EXERCISE:
Tell how many lines carry the word "from"; the reply is the number and nothing else.

DATASET EXCERPT:
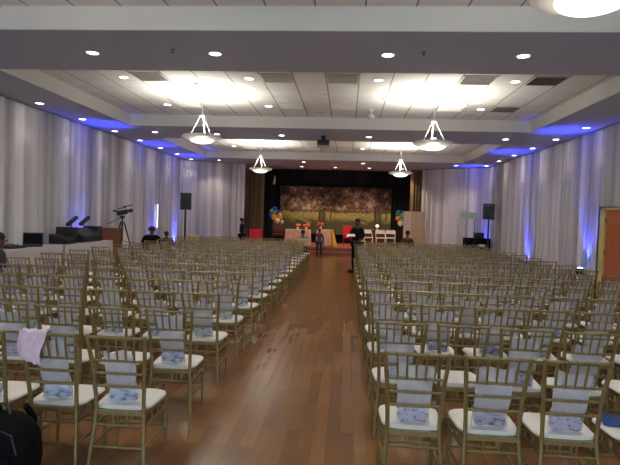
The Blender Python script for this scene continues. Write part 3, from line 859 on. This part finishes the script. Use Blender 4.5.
simple_chair('side_chair', 'dark chair under the larger seated person by the left drapes', -6.22, 16.0, M['black'], 0, .97)
person('person', 'larger seated person in black seen from behind by the left drapes', (-6.22, 16.0, 0), 0, 'sit', M['suit'], M['suit'], M['hair'], (1.22, 1.1, .96), lean=.08)
simple_chair('side_chair', 'dark chair under the smaller seated person by the left drapes', -6.20, 17.35, M['black'], 0, .80)
person('person', 'smaller seated person in charcoal just behind the larger one by left drapes', (-6.20, 17.35, 0), 0, 'sit', M['charcoal'], M['suit'], M['hair'], (.88, .85, .80))
simple_chair('side_chair', 'dark chair behind the equipment table at the left edge', -5.88, 8.32, M['black'], -.95, 1.0)
person('person', 'seated person in dark clothes at the near end of the equipment table', (-5.88, 8.32, 0), -.95, 'sit', M['charcoal'], M['navy'], M['hair'], 1.0)
person('person', 'person in black standing before the left brown curtain', (-4.36, 21.2, 0), -1.2, 'stand', M['suit'], M['suit'], M['hair'], .88)
person('person', 'small standing person in plum top and navy trousers at the far aisle end', (-1.12, 21.45, 0), -.3, 'walk', M['purpleshirt'], M['navy'], M['hair'], .68)
simple_chair('side_chair', 'dark chair under the person in the grey shirt near the stage', -1.64, 19.4, M['black'], .15, .92)
person('person', 'seated person in a light grey shirt with black hair near the stage', (-1.64, 19.4, 0), .15, 'sit', M['greyshirt'], M['navy'], M['hair'], .92)
simple_chair('side_chair', 'dark chair under the seated person in front of the folding screen', 2.38, 20.2, M['black'], 0, .96)
person('person', 'seated person in brown in front of the peach folding screen', (2.38, 20.2, 0), 0, 'sit', M['brownshirt'], M['suit'], M['hair'], .98)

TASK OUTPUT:
2